Monday, July 27, 2015

Not this Time for Boston




The Olympics will not be coming to Boston in 2024.
Image result for boston olympics
Which is too bad.   How great would it have been to have the world focus on this great city for a few weeks?

 Of course, this is said naively without any reference to the gritty impacts and financial effort needed to properly stage such an international event.

Since I was a little kid, the Olympics, especially the Summer version, have held a special fascination.   Track and Field, Swimming, Boxing, Wrestling.... it is a chance to demonstrate peak performance to the world and is a showcase of fundamental human potential.

Melbourne, Tokyo, Mexico City, Munich, Montreal, Moscow, Los Angeles, Barcelona, London....  every four years was a benchmark and a focus for tremendous athletic effort.

When  Jimmy Carter decided to politicize the event and pull out of the Moscow Olympics.... ironically because of the involvement of the USSR in Afghanistan.....  he corrupted the concept with his self righteous dictate.  Of course the Russians retaliated by boycotting the subsequent Los Angeles games, and the hopes of a generation of athletes were soured.

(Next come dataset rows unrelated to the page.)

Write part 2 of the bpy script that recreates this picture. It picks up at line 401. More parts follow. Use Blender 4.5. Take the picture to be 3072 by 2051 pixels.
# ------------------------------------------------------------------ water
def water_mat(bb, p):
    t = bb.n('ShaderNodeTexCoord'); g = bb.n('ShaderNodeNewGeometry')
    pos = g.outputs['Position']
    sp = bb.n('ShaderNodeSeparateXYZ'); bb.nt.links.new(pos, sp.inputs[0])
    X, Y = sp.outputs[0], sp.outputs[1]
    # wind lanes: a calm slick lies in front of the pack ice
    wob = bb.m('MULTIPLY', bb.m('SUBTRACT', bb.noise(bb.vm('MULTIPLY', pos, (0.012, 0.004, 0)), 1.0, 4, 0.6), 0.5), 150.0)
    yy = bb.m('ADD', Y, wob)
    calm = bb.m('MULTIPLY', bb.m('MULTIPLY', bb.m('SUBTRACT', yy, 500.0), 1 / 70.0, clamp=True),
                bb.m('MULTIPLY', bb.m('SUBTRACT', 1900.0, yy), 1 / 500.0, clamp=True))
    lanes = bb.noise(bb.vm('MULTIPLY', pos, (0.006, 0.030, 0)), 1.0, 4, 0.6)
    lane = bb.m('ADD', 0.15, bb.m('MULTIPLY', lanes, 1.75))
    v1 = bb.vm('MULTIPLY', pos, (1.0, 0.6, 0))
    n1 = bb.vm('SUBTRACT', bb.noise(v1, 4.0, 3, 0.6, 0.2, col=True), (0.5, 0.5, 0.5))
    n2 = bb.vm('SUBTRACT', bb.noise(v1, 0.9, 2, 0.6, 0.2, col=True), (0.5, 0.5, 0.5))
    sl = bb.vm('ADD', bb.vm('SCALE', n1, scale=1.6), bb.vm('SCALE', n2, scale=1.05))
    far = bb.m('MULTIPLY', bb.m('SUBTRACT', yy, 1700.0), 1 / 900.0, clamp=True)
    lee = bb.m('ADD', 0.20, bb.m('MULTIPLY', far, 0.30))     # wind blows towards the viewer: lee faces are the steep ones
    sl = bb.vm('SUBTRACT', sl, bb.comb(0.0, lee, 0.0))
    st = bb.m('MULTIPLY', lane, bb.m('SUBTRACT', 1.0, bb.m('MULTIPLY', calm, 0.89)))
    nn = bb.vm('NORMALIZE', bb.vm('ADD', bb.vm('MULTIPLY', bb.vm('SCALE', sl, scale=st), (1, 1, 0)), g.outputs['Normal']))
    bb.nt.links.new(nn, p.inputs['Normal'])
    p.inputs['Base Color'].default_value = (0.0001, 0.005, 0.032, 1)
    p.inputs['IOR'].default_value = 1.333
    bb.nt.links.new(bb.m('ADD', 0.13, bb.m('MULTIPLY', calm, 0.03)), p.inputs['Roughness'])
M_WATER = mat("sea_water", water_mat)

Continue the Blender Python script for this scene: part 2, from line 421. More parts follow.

And the slaughter of Israeli Athletes in Munich by Arab Extremists showed the world how imperfect a civilization this continues to be in our modern era.

Yet the concept of the world coming together to compete every four years has survived, and Boston, the victim of the unthinkable atrocity at the Boston Marathon just two years ago, gamefully pitched its hat in the ring.

John Fish, the hard driving and ultra successful President of Suffolk Construction, first became the public face in the effort to attract the Olympics to Boston in 2024.   I knew Fish when he was just starting out, and I always liked him as a person and admired his drive.  I believe his efforts were sincere and driven by a civic and patriotic desire to showcase his city, but he was met with negative skepticism of seeking to profit from the development of the Games here.   Even when he recused his construction company from any involvement, the criticism continued.

Boston is the home of many great things, but is also the home of the Big Dig, the development of an underground highway system which had become so rift with billion dollar overruns that it was impossible to calculate the financial hemorrhaging or assess the mismanagement.

Then the big mistake happened in my admittedly limited viewpoint.  A committee of paid consultants and staff, including former Gov. Deval Patrick and numerous outgoing bureaucrats were formed to spearhead the effort to secure the Olympic designation.


After the advent of Patrick on the scene, and the sense of another bureaucratic feeding frenzy, the public skepticism would be difficult to overcome.  When guys like Fish were displaced, with Patrick and his cronies bellying up to an open bar, you had to be extremely naive not to believe that the Boston and Massachusetts taxpayers would not be mortgaged with another wasteful and corrupt financial boondoggle.

Mayor Marty Walsh saw the writing on the wall, and pulled the plug today after noting that the City of Boston taxpayers would have to insure the International Olympic Committee that overruns would he covered.  How could any Boston politician comply with this stipulation with a straight face, given the history of the big dig and the bureaucratic hacks circling like vultures?

If John Fish could have run this like a private venture, Boston would have its Olympics.   But that wasn't going to happen.   Marty Walsh saw the reality, and did the right thing.

It could have been great though.  But not this time.